Dataset entries:

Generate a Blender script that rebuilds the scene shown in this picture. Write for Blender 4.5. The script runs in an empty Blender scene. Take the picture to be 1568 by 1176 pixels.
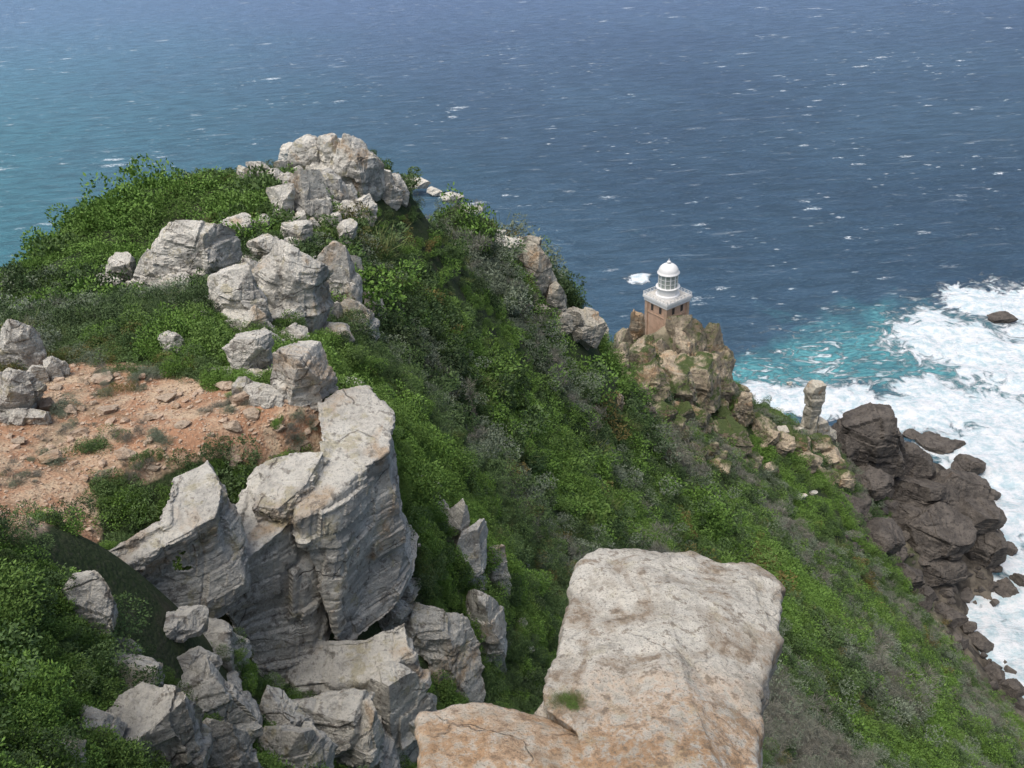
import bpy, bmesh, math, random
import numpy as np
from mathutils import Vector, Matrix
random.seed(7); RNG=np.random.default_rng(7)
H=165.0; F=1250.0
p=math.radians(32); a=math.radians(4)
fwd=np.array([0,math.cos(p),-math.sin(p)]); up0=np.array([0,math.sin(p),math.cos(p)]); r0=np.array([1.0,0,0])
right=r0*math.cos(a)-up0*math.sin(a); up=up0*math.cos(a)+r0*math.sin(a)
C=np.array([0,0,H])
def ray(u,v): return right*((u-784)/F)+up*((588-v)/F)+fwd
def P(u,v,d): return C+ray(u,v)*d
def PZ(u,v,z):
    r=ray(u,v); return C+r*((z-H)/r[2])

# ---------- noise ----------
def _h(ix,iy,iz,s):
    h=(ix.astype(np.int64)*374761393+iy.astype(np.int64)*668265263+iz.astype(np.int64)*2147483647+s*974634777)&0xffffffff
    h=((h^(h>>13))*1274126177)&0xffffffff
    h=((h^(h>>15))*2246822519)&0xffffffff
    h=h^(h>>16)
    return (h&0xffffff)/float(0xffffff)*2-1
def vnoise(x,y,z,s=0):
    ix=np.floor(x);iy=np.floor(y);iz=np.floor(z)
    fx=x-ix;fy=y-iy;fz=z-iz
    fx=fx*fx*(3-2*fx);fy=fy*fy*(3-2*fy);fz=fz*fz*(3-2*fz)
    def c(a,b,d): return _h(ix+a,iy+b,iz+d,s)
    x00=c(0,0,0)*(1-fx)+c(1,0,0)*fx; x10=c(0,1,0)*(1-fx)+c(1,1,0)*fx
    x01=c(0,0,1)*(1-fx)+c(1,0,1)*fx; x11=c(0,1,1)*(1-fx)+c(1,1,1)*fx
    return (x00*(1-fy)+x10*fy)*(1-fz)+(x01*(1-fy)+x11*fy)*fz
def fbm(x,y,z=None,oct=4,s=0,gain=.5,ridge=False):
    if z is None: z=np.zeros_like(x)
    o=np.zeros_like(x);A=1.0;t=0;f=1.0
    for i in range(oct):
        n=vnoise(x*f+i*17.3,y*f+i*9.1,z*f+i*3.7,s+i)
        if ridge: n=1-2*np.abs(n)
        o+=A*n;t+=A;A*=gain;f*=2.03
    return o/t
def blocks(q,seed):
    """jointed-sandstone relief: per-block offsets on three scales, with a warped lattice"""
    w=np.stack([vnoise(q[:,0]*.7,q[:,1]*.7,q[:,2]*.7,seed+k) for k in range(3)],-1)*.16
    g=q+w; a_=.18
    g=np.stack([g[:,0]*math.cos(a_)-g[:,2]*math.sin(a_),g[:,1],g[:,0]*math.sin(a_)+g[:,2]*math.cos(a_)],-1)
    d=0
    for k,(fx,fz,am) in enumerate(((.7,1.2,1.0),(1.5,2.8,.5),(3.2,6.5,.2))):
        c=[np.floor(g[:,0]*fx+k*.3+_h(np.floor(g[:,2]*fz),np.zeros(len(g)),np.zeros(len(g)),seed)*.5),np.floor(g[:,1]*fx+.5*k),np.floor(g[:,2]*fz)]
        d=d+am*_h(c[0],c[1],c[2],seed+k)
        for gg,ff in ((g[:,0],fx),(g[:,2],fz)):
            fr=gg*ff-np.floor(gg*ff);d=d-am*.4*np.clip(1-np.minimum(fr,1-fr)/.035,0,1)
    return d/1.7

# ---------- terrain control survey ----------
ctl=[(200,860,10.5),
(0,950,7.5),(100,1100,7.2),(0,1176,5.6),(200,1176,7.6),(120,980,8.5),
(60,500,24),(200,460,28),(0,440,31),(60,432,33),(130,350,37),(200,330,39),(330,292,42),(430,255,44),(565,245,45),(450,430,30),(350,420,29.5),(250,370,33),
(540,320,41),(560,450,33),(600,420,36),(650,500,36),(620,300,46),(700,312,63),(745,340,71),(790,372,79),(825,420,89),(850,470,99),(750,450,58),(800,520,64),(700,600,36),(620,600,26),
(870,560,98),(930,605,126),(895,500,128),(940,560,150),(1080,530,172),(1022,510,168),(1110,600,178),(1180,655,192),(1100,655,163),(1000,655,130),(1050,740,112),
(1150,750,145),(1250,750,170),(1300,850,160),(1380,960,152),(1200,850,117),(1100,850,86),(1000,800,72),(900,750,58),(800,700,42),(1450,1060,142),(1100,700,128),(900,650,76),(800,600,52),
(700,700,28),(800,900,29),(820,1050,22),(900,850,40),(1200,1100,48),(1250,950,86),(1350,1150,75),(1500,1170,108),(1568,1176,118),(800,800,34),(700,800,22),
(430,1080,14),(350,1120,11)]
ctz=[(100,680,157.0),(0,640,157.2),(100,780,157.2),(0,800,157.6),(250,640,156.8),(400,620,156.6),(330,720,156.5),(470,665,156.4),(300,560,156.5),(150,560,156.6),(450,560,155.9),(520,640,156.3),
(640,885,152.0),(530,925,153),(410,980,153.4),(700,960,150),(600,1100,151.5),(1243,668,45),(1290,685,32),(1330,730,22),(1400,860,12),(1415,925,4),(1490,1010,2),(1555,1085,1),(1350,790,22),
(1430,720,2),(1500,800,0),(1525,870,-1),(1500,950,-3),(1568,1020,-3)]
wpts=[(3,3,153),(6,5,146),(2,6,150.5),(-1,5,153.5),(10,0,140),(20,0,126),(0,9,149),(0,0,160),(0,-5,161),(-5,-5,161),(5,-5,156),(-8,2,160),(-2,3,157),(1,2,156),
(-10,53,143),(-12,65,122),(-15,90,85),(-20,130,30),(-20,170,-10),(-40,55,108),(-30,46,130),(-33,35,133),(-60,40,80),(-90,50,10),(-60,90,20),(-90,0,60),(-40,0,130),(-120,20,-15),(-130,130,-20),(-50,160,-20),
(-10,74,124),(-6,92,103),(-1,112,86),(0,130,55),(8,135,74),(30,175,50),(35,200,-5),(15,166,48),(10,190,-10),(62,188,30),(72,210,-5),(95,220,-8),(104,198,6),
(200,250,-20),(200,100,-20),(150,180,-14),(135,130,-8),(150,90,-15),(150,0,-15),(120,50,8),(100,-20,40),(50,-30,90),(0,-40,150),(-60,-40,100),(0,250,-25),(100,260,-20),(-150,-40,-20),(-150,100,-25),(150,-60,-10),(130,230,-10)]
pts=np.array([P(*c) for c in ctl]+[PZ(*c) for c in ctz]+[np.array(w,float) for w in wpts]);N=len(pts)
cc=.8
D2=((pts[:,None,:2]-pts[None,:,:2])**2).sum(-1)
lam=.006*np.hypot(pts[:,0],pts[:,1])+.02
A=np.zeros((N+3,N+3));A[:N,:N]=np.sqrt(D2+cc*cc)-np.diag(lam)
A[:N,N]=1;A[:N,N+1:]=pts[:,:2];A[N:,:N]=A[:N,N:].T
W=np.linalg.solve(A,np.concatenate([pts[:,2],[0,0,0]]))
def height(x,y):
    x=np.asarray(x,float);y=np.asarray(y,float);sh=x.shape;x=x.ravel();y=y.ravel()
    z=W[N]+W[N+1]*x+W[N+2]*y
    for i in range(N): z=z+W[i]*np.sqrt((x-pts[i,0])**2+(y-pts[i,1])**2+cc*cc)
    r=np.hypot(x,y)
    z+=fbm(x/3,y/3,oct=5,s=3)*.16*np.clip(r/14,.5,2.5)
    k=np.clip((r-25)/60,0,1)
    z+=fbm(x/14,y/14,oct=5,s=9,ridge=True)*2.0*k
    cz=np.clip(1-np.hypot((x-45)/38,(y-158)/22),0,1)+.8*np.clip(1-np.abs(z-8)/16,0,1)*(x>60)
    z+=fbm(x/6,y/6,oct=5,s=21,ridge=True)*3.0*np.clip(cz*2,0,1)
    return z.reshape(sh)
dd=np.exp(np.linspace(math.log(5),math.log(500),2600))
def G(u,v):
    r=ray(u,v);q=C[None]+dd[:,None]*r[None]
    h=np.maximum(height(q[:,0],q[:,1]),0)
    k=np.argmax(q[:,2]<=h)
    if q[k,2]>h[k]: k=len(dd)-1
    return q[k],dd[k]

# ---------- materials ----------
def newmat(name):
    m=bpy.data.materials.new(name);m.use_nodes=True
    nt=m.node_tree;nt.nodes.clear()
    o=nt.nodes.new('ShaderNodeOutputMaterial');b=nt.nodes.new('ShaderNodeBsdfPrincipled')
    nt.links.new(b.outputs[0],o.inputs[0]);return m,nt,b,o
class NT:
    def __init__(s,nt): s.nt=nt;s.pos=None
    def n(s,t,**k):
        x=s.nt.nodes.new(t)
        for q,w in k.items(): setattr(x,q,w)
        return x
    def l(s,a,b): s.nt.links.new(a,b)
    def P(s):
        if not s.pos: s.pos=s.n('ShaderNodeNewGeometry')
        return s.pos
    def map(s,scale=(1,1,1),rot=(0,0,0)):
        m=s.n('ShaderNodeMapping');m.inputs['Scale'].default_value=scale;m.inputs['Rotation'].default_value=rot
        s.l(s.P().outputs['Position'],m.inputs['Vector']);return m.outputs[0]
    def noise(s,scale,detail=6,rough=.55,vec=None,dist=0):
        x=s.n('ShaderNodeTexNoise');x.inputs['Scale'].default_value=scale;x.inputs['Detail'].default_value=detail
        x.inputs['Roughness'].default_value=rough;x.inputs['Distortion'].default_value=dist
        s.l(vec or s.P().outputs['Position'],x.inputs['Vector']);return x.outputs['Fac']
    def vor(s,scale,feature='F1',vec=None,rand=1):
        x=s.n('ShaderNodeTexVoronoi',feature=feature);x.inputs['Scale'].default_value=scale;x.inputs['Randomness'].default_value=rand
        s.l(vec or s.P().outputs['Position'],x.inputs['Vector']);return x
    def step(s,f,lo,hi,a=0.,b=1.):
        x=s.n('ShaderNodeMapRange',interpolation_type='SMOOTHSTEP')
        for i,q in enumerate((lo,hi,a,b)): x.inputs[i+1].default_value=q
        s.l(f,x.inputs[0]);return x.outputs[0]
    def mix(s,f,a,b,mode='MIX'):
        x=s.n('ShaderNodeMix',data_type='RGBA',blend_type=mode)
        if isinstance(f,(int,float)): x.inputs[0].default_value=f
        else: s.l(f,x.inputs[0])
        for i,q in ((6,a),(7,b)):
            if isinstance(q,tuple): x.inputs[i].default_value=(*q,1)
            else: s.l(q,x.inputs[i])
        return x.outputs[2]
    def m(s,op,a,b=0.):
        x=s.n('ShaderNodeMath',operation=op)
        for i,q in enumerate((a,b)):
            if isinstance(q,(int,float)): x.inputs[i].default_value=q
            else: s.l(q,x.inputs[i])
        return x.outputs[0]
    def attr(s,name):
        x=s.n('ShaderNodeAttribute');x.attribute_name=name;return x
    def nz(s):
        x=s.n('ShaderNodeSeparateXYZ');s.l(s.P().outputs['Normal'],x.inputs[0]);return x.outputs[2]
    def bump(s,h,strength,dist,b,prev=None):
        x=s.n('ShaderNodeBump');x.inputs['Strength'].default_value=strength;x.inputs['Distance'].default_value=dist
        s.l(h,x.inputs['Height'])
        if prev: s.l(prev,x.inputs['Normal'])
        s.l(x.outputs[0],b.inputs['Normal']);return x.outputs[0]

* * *

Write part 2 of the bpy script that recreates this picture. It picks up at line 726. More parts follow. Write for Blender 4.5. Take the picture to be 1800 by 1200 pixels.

--

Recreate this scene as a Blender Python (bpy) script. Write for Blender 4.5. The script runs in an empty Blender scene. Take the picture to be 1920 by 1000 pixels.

Your task:
Look above and copy only the lines from the one holding "Generate a Blender" to the one holding "r=ray(u,v); return C+r*((z-H)/r[2])", both included, exactly, minus the pictures.

Worked answer:
Generate a Blender script that rebuilds the scene shown in this picture. Write for Blender 4.5. The script runs in an empty Blender scene. Take the picture to be 1568 by 1176 pixels.
import bpy, bmesh, math, random
import numpy as np
from mathutils import Vector, Matrix
random.seed(7); RNG=np.random.default_rng(7)
H=165.0; F=1250.0
p=math.radians(32); a=math.radians(4)
fwd=np.array([0,math.cos(p),-math.sin(p)]); up0=np.array([0,math.sin(p),math.cos(p)]); r0=np.array([1.0,0,0])
right=r0*math.cos(a)-up0*math.sin(a); up=up0*math.cos(a)+r0*math.sin(a)
C=np.array([0,0,H])
def ray(u,v): return right*((u-784)/F)+up*((588-v)/F)+fwd
def P(u,v,d): return C+ray(u,v)*d
def PZ(u,v,z):
    r=ray(u,v); return C+r*((z-H)/r[2])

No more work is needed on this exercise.